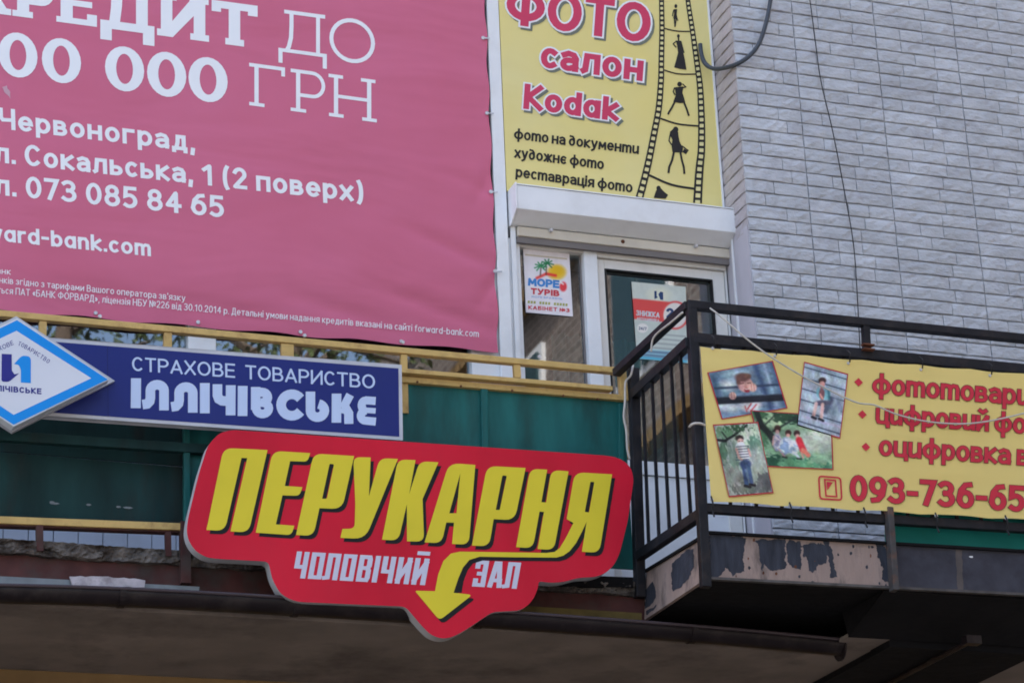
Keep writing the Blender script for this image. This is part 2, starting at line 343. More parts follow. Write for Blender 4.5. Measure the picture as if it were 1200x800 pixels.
BLOCK = {
 'Ч': (.27, [[(0,1),(0,.42),(.7,.42)], [(1,1),(1,0)]]), 'О': (.29, [[(0,0),(0,1),(1,1),(1,0),(0,0)]]), 'Л': (.29, [[(-.25,0),(.06,.02),(.06,1),(1,1),(1,0)]]),
 'В': (.29, [[(0,0),(0,1),(.9,1),(1,.9),(1,.62),(.85,.52),(0,.52)], [(.85,.52),(1,.42),(1,.1),(.9,0),(0,0)]]), 'І': (.0, [[(0,1),(0,0)]]),
 'И': (.31, [[(0,1),(0,0)], [(0,.12),(1,.88)], [(1,1),(1,0)]]), 'Й': (.31, [[(0,1),(0,0)], [(0,.12),(1,.88)], [(1,1),(1,0)], [(.1,1.30),(.95,1.30)]]),
 'З': (.28, [[(0,.8),(0,1),(1,1),(1,.5),(.35,.5)], [(1,.5),(1,0),(0,0),(0,.2)]]), 'А': (.33, [[(0,0),(.34,1),(.66,1),(1,0)], [(.15,.24),(.95,.24)]]),
}
def layout(s, wt, table=None, gap=.16, space=.32):
    x = 0; out = []
    for ch in s:
        if ch == ' ': x += space; continue
        if table and ch in table: W, st = table[ch]; H = 1
        elif ch in LOW: W, st = LOW[ch]; H = XH
        elif ch in CAPS: W, st = CAPS[ch]; H = 1
        else: W, st = DIG[ch]; H = 1
        out.append((x, W, H, st)); x += W + wt + gap
    return out, x - gap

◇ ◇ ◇

▶ _Problem details_: Transcribe the material exactly, keeping every word and none of the pictures.

▶ _Solution below_:
Keep writing the Blender script for this image. This is part 2, starting at line 343. More parts follow. Write for Blender 4.5. Measure the picture as if it were 1200x800 pixels.
BLOCK = {
 'Ч': (.27, [[(0,1),(0,.42),(.7,.42)], [(1,1),(1,0)]]), 'О': (.29, [[(0,0),(0,1),(1,1),(1,0),(0,0)]]), 'Л': (.29, [[(-.25,0),(.06,.02),(.06,1),(1,1),(1,0)]]),
 'В': (.29, [[(0,0),(0,1),(.9,1),(1,.9),(1,.62),(.85,.52),(0,.52)], [(.85,.52),(1,.42),(1,.1),(.9,0),(0,0)]]), 'І': (.0, [[(0,1),(0,0)]]),
 'И': (.31, [[(0,1),(0,0)], [(0,.12),(1,.88)], [(1,1),(1,0)]]), 'Й': (.31, [[(0,1),(0,0)], [(0,.12),(1,.88)], [(1,1),(1,0)], [(.1,1.30),(.95,1.30)]]),
 'З': (.28, [[(0,.8),(0,1),(1,1),(1,.5),(.35,.5)], [(1,.5),(1,0),(0,0),(0,.2)]]), 'А': (.33, [[(0,0),(.34,1),(.66,1),(1,0)], [(.15,.24),(.95,.24)]]),
}
def layout(s, wt, table=None, gap=.16, space=.32):
    x = 0; out = []
    for ch in s:
        if ch == ' ': x += space; continue
        if table and ch in table: W, st = table[ch]; H = 1
        elif ch in LOW: W, st = LOW[ch]; H = XH
        elif ch in CAPS: W, st = CAPS[ch]; H = 1
        else: W, st = DIG[ch]; H = 1
        out.append((x, W, H, st)); x += W + wt + gap
    return out, x - gap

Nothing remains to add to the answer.